[Start of DATA ROWS]

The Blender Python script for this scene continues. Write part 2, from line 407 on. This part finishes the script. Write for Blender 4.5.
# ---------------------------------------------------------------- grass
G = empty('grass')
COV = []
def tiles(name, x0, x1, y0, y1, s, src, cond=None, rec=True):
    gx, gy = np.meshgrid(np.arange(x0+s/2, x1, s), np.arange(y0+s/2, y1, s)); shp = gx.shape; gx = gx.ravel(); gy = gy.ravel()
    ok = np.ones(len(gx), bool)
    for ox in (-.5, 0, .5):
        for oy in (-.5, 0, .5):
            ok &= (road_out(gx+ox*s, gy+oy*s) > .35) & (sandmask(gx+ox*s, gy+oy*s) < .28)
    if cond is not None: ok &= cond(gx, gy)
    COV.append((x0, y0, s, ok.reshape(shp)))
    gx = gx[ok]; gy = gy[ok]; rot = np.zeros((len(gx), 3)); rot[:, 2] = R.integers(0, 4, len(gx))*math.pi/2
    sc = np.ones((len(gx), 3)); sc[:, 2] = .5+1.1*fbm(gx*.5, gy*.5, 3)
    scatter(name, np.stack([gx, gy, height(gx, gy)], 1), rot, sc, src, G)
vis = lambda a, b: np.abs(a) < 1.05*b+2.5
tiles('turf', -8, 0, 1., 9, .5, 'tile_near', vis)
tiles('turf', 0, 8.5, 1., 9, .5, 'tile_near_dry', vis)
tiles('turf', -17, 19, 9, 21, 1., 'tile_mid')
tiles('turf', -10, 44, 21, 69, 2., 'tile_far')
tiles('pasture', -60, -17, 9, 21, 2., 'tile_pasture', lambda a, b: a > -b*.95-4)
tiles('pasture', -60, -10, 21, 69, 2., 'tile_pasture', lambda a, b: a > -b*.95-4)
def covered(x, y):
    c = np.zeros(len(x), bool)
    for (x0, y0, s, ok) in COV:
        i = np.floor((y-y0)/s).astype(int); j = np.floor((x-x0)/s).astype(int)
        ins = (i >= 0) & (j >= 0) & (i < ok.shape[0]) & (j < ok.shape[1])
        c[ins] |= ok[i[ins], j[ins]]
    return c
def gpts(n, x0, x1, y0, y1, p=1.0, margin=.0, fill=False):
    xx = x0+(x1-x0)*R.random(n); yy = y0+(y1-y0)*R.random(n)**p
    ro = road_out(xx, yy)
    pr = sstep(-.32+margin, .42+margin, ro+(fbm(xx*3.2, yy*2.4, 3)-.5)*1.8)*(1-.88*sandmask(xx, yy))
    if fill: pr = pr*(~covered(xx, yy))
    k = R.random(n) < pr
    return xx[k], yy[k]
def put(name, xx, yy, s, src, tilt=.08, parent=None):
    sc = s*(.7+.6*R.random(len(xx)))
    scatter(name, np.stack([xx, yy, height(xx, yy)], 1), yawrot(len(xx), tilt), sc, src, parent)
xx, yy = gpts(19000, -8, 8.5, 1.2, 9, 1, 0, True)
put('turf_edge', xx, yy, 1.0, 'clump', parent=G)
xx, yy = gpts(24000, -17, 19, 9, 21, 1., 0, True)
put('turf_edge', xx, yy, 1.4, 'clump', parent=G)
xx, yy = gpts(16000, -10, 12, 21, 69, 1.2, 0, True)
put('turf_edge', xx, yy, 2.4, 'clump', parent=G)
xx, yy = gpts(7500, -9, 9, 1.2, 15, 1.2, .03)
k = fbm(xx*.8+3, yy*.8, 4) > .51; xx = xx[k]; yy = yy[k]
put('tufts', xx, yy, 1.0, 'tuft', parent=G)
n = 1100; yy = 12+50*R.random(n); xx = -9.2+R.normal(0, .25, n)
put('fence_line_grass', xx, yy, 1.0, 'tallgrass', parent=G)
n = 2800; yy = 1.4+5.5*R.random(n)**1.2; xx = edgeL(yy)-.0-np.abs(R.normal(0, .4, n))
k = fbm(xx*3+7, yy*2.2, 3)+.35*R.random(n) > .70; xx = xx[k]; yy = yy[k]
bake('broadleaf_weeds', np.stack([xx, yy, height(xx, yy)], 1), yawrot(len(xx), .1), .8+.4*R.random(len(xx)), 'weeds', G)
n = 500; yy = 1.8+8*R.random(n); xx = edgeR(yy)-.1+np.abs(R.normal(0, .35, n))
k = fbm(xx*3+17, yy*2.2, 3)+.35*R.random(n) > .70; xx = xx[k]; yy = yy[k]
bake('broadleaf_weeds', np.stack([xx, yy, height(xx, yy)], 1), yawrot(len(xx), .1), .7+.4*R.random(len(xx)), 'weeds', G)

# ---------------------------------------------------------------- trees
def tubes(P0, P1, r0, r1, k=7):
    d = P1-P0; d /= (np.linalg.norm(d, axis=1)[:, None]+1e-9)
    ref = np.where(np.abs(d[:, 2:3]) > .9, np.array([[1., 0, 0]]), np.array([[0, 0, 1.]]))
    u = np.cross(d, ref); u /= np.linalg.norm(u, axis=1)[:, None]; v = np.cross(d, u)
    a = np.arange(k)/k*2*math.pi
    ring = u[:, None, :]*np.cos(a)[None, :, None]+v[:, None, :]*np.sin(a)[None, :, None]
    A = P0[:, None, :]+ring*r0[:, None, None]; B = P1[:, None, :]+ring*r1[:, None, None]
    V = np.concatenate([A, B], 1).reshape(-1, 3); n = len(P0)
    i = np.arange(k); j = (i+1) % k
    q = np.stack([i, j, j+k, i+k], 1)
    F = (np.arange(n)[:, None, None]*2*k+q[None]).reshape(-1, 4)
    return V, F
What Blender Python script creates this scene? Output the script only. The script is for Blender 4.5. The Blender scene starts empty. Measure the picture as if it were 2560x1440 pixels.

[End of DATA ROWS]

◆ WHAT YOU WILL DO ◆
Return the listing above word for word.

◆ FINAL ANSWER ◆
The Blender Python script for this scene continues. Write part 2, from line 407 on. This part finishes the script. Write for Blender 4.5.
# ---------------------------------------------------------------- grass
G = empty('grass')
COV = []
def tiles(name, x0, x1, y0, y1, s, src, cond=None, rec=True):
    gx, gy = np.meshgrid(np.arange(x0+s/2, x1, s), np.arange(y0+s/2, y1, s)); shp = gx.shape; gx = gx.ravel(); gy = gy.ravel()
    ok = np.ones(len(gx), bool)
    for ox in (-.5, 0, .5):
        for oy in (-.5, 0, .5):
            ok &= (road_out(gx+ox*s, gy+oy*s) > .35) & (sandmask(gx+ox*s, gy+oy*s) < .28)
    if cond is not None: ok &= cond(gx, gy)
    COV.append((x0, y0, s, ok.reshape(shp)))
    gx = gx[ok]; gy = gy[ok]; rot = np.zeros((len(gx), 3)); rot[:, 2] = R.integers(0, 4, len(gx))*math.pi/2
    sc = np.ones((len(gx), 3)); sc[:, 2] = .5+1.1*fbm(gx*.5, gy*.5, 3)
    scatter(name, np.stack([gx, gy, height(gx, gy)], 1), rot, sc, src, G)
vis = lambda a, b: np.abs(a) < 1.05*b+2.5
tiles('turf', -8, 0, 1., 9, .5, 'tile_near', vis)
tiles('turf', 0, 8.5, 1., 9, .5, 'tile_near_dry', vis)
tiles('turf', -17, 19, 9, 21, 1., 'tile_mid')
tiles('turf', -10, 44, 21, 69, 2., 'tile_far')
tiles('pasture', -60, -17, 9, 21, 2., 'tile_pasture', lambda a, b: a > -b*.95-4)
tiles('pasture', -60, -10, 21, 69, 2., 'tile_pasture', lambda a, b: a > -b*.95-4)
def covered(x, y):
    c = np.zeros(len(x), bool)
    for (x0, y0, s, ok) in COV:
        i = np.floor((y-y0)/s).astype(int); j = np.floor((x-x0)/s).astype(int)
        ins = (i >= 0) & (j >= 0) & (i < ok.shape[0]) & (j < ok.shape[1])
        c[ins] |= ok[i[ins], j[ins]]
    return c
def gpts(n, x0, x1, y0, y1, p=1.0, margin=.0, fill=False):
    xx = x0+(x1-x0)*R.random(n); yy = y0+(y1-y0)*R.random(n)**p
    ro = road_out(xx, yy)
    pr = sstep(-.32+margin, .42+margin, ro+(fbm(xx*3.2, yy*2.4, 3)-.5)*1.8)*(1-.88*sandmask(xx, yy))
    if fill: pr = pr*(~covered(xx, yy))
    k = R.random(n) < pr
    return xx[k], yy[k]
def put(name, xx, yy, s, src, tilt=.08, parent=None):
    sc = s*(.7+.6*R.random(len(xx)))
    scatter(name, np.stack([xx, yy, height(xx, yy)], 1), yawrot(len(xx), tilt), sc, src, parent)
xx, yy = gpts(19000, -8, 8.5, 1.2, 9, 1, 0, True)
put('turf_edge', xx, yy, 1.0, 'clump', parent=G)
xx, yy = gpts(24000, -17, 19, 9, 21, 1., 0, True)
put('turf_edge', xx, yy, 1.4, 'clump', parent=G)
xx, yy = gpts(16000, -10, 12, 21, 69, 1.2, 0, True)
put('turf_edge', xx, yy, 2.4, 'clump', parent=G)
xx, yy = gpts(7500, -9, 9, 1.2, 15, 1.2, .03)
k = fbm(xx*.8+3, yy*.8, 4) > .51; xx = xx[k]; yy = yy[k]
put('tufts', xx, yy, 1.0, 'tuft', parent=G)
n = 1100; yy = 12+50*R.random(n); xx = -9.2+R.normal(0, .25, n)
put('fence_line_grass', xx, yy, 1.0, 'tallgrass', parent=G)
n = 2800; yy = 1.4+5.5*R.random(n)**1.2; xx = edgeL(yy)-.0-np.abs(R.normal(0, .4, n))
k = fbm(xx*3+7, yy*2.2, 3)+.35*R.random(n) > .70; xx = xx[k]; yy = yy[k]
bake('broadleaf_weeds', np.stack([xx, yy, height(xx, yy)], 1), yawrot(len(xx), .1), .8+.4*R.random(len(xx)), 'weeds', G)
n = 500; yy = 1.8+8*R.random(n); xx = edgeR(yy)-.1+np.abs(R.normal(0, .35, n))
k = fbm(xx*3+17, yy*2.2, 3)+.35*R.random(n) > .70; xx = xx[k]; yy = yy[k]
bake('broadleaf_weeds', np.stack([xx, yy, height(xx, yy)], 1), yawrot(len(xx), .1), .7+.4*R.random(len(xx)), 'weeds', G)

# ---------------------------------------------------------------- trees
def tubes(P0, P1, r0, r1, k=7):
    d = P1-P0; d /= (np.linalg.norm(d, axis=1)[:, None]+1e-9)
    ref = np.where(np.abs(d[:, 2:3]) > .9, np.array([[1., 0, 0]]), np.array([[0, 0, 1.]]))
    u = np.cross(d, ref); u /= np.linalg.norm(u, axis=1)[:, None]; v = np.cross(d, u)
    a = np.arange(k)/k*2*math.pi
    ring = u[:, None, :]*np.cos(a)[None, :, None]+v[:, None, :]*np.sin(a)[None, :, None]
    A = P0[:, None, :]+ring*r0[:, None, None]; B = P1[:, None, :]+ring*r1[:, None, None]
    V = np.concatenate([A, B], 1).reshape(-1, 3); n = len(P0)
    i = np.arange(k); j = (i+1) % k
    q = np.stack([i, j, j+k, i+k], 1)
    F = (np.arange(n)[:, None, None]*2*k+q[None]).reshape(-1, 4)
    return V, F
What Blender Python script creates this scene? Output the script only. The script is for Blender 4.5. The Blender scene starts empty. Measure the picture as if it were 2560x1440 pixels.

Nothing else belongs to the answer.